> [WORK TO DO]: Return, unaltered, every line from the beginning of the material below up to and including the one with "wb, MT['ink'], .0020)".

> [DATASET SECTION]:

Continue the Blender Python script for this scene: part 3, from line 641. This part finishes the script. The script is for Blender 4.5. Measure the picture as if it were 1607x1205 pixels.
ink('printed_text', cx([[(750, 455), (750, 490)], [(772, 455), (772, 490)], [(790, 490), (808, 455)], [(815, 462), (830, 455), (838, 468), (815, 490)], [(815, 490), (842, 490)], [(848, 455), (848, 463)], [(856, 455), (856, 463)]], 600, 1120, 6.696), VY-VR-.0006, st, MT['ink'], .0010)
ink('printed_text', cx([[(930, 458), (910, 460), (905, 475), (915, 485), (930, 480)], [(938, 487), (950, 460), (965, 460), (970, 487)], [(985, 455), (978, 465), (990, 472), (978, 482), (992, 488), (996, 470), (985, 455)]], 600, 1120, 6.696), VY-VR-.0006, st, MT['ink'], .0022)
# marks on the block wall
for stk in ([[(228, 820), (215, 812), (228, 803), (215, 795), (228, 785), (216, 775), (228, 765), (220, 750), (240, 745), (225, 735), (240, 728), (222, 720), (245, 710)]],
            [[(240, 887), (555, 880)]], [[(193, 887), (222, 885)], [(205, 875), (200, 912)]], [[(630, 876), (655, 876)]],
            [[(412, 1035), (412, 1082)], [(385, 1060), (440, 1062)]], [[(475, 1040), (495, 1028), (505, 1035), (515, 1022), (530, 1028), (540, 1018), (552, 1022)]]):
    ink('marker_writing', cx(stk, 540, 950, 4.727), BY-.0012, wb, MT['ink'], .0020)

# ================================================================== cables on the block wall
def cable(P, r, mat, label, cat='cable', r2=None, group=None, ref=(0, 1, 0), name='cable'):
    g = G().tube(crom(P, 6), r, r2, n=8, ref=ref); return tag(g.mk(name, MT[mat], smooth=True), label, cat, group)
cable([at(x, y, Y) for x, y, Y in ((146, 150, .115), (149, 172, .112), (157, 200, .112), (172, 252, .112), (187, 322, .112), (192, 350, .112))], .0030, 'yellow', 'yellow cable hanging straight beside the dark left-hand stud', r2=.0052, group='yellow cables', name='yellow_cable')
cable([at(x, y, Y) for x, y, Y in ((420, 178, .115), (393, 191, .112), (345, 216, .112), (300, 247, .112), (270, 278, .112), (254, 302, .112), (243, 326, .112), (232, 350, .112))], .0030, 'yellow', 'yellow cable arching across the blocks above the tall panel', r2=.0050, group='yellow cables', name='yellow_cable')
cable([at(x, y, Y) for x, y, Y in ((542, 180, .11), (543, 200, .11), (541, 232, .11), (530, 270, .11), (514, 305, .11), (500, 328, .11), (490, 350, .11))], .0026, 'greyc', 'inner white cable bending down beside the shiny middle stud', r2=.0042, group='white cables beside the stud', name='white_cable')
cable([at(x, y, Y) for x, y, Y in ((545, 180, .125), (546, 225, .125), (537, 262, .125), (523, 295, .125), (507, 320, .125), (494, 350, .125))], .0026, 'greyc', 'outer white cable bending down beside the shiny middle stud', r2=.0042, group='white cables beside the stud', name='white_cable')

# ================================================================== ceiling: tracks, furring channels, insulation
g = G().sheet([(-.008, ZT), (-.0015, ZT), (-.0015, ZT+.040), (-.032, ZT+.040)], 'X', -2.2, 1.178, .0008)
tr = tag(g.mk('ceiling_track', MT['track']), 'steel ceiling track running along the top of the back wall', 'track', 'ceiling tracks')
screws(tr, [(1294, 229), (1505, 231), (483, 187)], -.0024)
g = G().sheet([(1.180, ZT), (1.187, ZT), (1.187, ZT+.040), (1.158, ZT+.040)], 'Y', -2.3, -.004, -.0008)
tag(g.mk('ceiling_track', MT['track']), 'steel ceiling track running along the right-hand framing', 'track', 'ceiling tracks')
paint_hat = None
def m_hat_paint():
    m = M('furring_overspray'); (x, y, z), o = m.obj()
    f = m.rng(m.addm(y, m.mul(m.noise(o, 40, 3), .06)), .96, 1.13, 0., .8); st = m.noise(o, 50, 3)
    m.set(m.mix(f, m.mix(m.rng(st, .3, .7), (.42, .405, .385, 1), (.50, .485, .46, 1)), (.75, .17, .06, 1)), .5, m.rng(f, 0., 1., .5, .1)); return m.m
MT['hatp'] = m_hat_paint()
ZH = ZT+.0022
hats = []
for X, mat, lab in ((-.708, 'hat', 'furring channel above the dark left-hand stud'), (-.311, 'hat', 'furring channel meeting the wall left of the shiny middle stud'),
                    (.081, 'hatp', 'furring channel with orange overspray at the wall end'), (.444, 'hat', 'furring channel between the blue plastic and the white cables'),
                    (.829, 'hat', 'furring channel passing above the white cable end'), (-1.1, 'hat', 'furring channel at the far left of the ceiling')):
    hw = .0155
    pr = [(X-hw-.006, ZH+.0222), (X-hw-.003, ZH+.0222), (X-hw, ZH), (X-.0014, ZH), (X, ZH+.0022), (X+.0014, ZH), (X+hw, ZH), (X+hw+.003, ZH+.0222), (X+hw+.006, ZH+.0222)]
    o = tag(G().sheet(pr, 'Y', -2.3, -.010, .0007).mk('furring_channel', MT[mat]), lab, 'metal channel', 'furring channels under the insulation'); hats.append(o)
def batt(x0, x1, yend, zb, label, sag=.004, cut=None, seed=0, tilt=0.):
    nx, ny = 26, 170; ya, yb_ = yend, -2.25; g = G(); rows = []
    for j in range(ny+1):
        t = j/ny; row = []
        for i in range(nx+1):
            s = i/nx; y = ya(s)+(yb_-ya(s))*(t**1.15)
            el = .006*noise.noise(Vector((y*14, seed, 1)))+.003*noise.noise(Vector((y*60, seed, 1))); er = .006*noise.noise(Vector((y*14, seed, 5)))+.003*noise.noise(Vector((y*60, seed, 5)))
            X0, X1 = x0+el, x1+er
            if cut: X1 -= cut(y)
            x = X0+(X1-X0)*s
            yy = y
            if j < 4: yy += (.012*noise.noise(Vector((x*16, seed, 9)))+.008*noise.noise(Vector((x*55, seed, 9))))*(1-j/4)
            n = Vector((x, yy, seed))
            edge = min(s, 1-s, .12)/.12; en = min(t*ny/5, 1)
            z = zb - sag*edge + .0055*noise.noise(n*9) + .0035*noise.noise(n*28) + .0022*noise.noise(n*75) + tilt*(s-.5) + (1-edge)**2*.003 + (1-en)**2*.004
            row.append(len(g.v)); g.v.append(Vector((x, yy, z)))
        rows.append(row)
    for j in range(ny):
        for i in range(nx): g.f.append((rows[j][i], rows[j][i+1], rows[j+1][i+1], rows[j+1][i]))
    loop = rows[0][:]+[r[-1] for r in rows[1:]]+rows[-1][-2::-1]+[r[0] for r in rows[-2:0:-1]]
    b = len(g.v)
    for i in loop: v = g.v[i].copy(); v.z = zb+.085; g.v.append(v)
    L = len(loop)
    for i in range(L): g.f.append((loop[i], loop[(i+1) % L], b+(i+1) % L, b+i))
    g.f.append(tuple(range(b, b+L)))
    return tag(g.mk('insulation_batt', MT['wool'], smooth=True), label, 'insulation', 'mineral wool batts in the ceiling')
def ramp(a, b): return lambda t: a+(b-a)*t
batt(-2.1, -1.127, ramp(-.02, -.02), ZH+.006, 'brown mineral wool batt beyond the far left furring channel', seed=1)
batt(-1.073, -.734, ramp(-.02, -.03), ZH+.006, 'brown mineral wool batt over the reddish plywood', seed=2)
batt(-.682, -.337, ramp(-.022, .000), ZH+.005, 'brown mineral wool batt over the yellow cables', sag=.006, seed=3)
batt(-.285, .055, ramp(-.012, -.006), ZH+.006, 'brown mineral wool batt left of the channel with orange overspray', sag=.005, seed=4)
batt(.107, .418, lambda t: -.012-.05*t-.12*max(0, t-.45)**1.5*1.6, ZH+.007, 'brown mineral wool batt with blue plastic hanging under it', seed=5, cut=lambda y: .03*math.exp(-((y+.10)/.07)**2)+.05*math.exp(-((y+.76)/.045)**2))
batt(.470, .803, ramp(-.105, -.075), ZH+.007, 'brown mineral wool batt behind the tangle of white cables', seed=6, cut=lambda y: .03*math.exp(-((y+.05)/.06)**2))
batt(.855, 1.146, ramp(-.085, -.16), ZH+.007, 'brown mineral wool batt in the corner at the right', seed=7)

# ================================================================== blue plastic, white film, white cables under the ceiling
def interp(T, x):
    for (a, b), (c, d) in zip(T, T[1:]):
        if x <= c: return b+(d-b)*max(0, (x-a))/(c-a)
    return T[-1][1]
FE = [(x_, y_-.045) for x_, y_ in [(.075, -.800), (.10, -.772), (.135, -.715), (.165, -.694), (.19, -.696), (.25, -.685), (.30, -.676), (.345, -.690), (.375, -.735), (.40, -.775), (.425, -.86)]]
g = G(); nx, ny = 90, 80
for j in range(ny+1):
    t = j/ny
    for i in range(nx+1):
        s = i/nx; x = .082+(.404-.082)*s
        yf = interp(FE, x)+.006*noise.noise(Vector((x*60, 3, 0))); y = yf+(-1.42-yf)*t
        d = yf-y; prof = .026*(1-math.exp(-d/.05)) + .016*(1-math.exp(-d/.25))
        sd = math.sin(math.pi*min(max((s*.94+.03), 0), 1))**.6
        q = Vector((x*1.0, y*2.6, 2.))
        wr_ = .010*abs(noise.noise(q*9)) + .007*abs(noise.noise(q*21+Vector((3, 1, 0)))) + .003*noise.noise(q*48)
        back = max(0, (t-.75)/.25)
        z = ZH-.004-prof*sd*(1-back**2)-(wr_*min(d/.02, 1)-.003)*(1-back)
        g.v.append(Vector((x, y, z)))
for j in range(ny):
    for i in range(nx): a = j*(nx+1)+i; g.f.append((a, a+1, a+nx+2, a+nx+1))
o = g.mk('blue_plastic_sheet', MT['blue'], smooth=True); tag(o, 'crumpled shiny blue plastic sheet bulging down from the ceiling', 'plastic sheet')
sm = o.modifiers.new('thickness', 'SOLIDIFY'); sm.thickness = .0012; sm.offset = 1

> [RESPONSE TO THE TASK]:
Continue the Blender Python script for this scene: part 3, from line 641. This part finishes the script. The script is for Blender 4.5. Measure the picture as if it were 1607x1205 pixels.
ink('printed_text', cx([[(750, 455), (750, 490)], [(772, 455), (772, 490)], [(790, 490), (808, 455)], [(815, 462), (830, 455), (838, 468), (815, 490)], [(815, 490), (842, 490)], [(848, 455), (848, 463)], [(856, 455), (856, 463)]], 600, 1120, 6.696), VY-VR-.0006, st, MT['ink'], .0010)
ink('printed_text', cx([[(930, 458), (910, 460), (905, 475), (915, 485), (930, 480)], [(938, 487), (950, 460), (965, 460), (970, 487)], [(985, 455), (978, 465), (990, 472), (978, 482), (992, 488), (996, 470), (985, 455)]], 600, 1120, 6.696), VY-VR-.0006, st, MT['ink'], .0022)
# marks on the block wall
for stk in ([[(228, 820), (215, 812), (228, 803), (215, 795), (228, 785), (216, 775), (228, 765), (220, 750), (240, 745), (225, 735), (240, 728), (222, 720), (245, 710)]],
            [[(240, 887), (555, 880)]], [[(193, 887), (222, 885)], [(205, 875), (200, 912)]], [[(630, 876), (655, 876)]],
            [[(412, 1035), (412, 1082)], [(385, 1060), (440, 1062)]], [[(475, 1040), (495, 1028), (505, 1035), (515, 1022), (530, 1028), (540, 1018), (552, 1022)]]):
    ink('marker_writing', cx(stk, 540, 950, 4.727), BY-.0012, wb, MT['ink'], .0020)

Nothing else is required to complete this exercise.